記録は作業の証

鉄道とコンピュータ

ゼロから作るDeep LearningをCommon Lispで書き直す(ステップ14~16)

ソースコード

ステップ14 同じ変数を繰り返し使う

微分を累算して、同じ変数を使っても結果がおかしくならないようにする。 オリジナルのコードにある次のコード片をCommon Lispにどう翻訳するか少し悩んだ。そのままだと(@gradient x)という式があちこちに出てくるし、aops:vectorizeマクロで書けないのである。

if x.grad is None:
    x.grad = gx
else:
    x.grad = x.grad + gx

解決策として、UIOPというライブラリで定義されたuiop:if-letというマクロを使うことにした。uiop:if-letは判定に使う値に名前を付けて、フォームの中で使えるようにしてくれるマクロである。 ここで、UIOPはよくある処理に対するユーティリティを多数提供するライブラリである。Common Lisp処理系には、CのMakeにあたるASDFというビルドツールが付属しており、UIOPはASDFの部品として同梱されているので、準標準ライブラリとして使える。

(setf (@gradient x)
      (uiop:if-let ((agx (@gradient x)))
        (aops:vectorize (agx gx)
          (+ agx gx))
        gx))

見直してみて気が付いたが、fletを使ってローカル関数を定義する、with-accessorマクロを使うことでも解決できそう。

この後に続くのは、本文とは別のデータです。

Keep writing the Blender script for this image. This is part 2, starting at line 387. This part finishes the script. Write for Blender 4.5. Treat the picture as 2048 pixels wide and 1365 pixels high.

微分をリセットするためのclear-gradientメソッドも用意した。

(defmethod clear-gradient ((var <variable>))
  (setf (@gradient var) nil))

gist.github.com

ステップ15 複雑な計算グラフ(理論編)

説明だけなので省略。

ステップ16 複雑な計算グラフ(実装編)

関数や変数に世代を覚えさせることで、逆伝播を正しく計算できるようにする。 そのためにgenerationというスロットを用意し、世代順にソートを行う。 Common Lispsort関数は実践 Common Lispの著者がいうところのリサイクルな関数なので、必ず返り値を受け取ってsetfする。

gist.github.com

実践 Common Lispは、載せられている事例が古びてきているものの、Common Lispを学ぶための最初の一冊として素晴らしいと思う。原書は無料公開されているので、読める人はぜひ。